L’exposition « Paysages français. Une aventure photographique, 1984-2017 » à la Bibliothèque nationale de France, à Paris, propose un vaste regard sur l’évolution du paysage français à travers les œuvres de plus de cent soixante photographes.
L’histoire des paysages français et celle de la photographie en France
L’exposition réunit un millier de photographies de paysage réalisées au cours de quatre décennies dans le cadre de grandes missions financées par l’État ou par des collectifs d’artistes privés. Elle reflète donc à la fois l’histoire récente des paysages français et celle de la photographie en France. La physionomie de la France a en effet beaucoup changé depuis les années 1980, autant que le regard que les photographes porte sur elle s’est modifié.
Le parcours prend la forme d’une promenade à travers le temps, développant les modes de perception et de captation du paysage propre à chaque décennie. Il montre comment la photographie de paysage est passée du goût pour le pittoresque à d’autres thèmes comme la célébration de l’ordinaire et sa transfiguration ou la transformation de nature par l’homme.
La France vue par Robert Doisneau, Albert Giordan, Sabine Delcour, Bernard Plossu…
Le titre de la première partie, « L’expérience du paysage », reprend l’expression utilisée dans les années 1980 par les directeurs de La Mission photographique de la DATAR, une commande publique de photographies lancée en 1984 par la Délégation à l’Aménagement du Territoire et à l’action régionale. Cette mission, qui devait durer un an se prolongea quatre ans et réunit vingt-neuf photographes français et étrangers, devint une référence majeure dans l’histoire de la photographie de paysage en France. Son enjeu était d’offrir une expérience singulière à chaque photographe qui se confrontait, dans une grande liberté de création, au paysage.

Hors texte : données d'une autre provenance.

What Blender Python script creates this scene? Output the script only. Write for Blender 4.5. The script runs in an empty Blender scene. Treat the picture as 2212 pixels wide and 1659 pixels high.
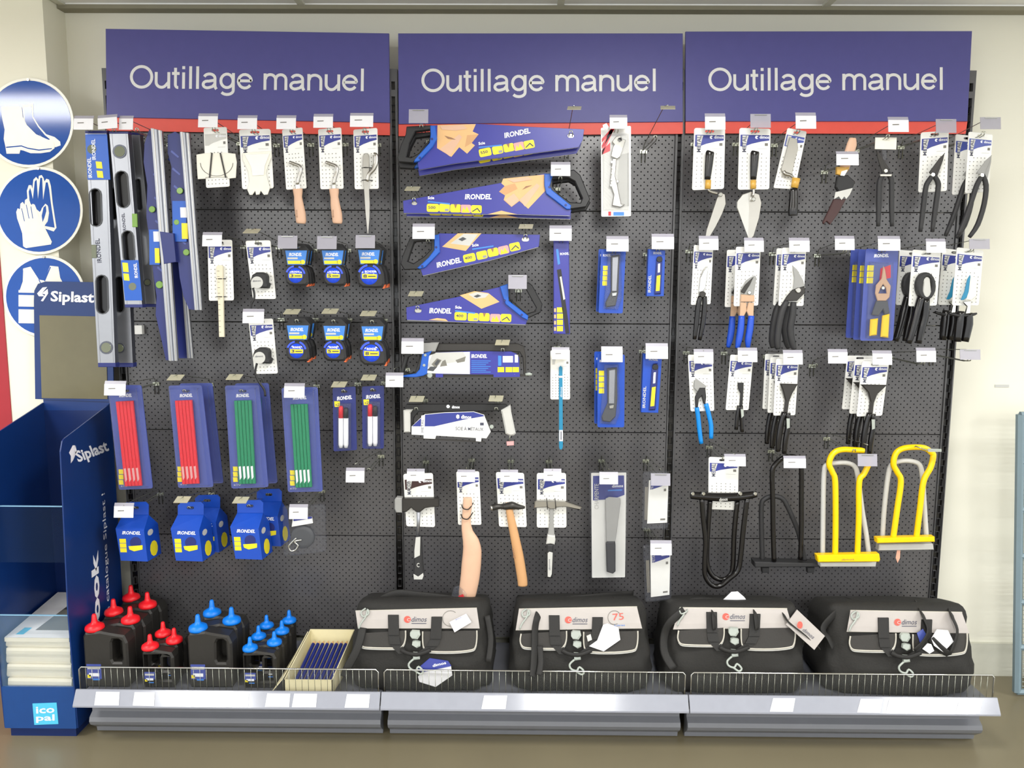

Les tours de la Porte de Bagnolet, photographiées par Robert Doisneau pour la série Banlieue d’aujourd’hui, dans les banlieues et villes nouvelles de la région parisienne, la Série Espaces commerciaux d’Albert Giordan où l’architecture devient abstraction géométrique, ou encore le paysage montagneux des Alpes-de-Haute-Provence vu par Sophie Ristelhueber pour la série Ouvrages d’art et paysage en montagnes témoignent d’un ensemble qui constitue une synthèse des interrogations de l’époque sur le paysage et ses mutations.
De l’expérience du paysage à l’être au paysage
Les années 1990 nous font entrer dans « Le temps du paysage » : les photographies réalisées par Michael Kenna, Harry Gruyaert ou Sabine Delcour pour le Conservatoire du Littoral valorisent un paysage devenu patrimoine, de la série L’Archipel de Chausey à la série Delta de la Leyre. Les travaux d’Anne-Marie Filaire et Thierry Girard pour l’Observatoire photographique national du paysage et ceux réalisés par Bernard Plossu dans le cadre du chantier du Tunnel sous la Manche rendent compte quant à eux de l’aspect changeant du paysage.
La troisième partie, « Le paysage comme style », réunit des photographies d’Alex Jordan et André Lejarre, de Stéphane Couturier, Jürgen Nefzger ou encore Thibaut Cuisset qui illustrent comment, dans les années 2000, la topographie devient un élément créatif à part entière, parfois jusqu’à l’exercice de style. Enfin, les photographies plus intimes d’Elina Brotherus, Thibaut Brunet et Fred Delangle, membres du collectif France(s) Territoire Liquide, montrent un paysage photographié non plus comme un espace à décrire mais à habiter. Depuis le début des années 2010 s’affirme la place de L’être au paysage.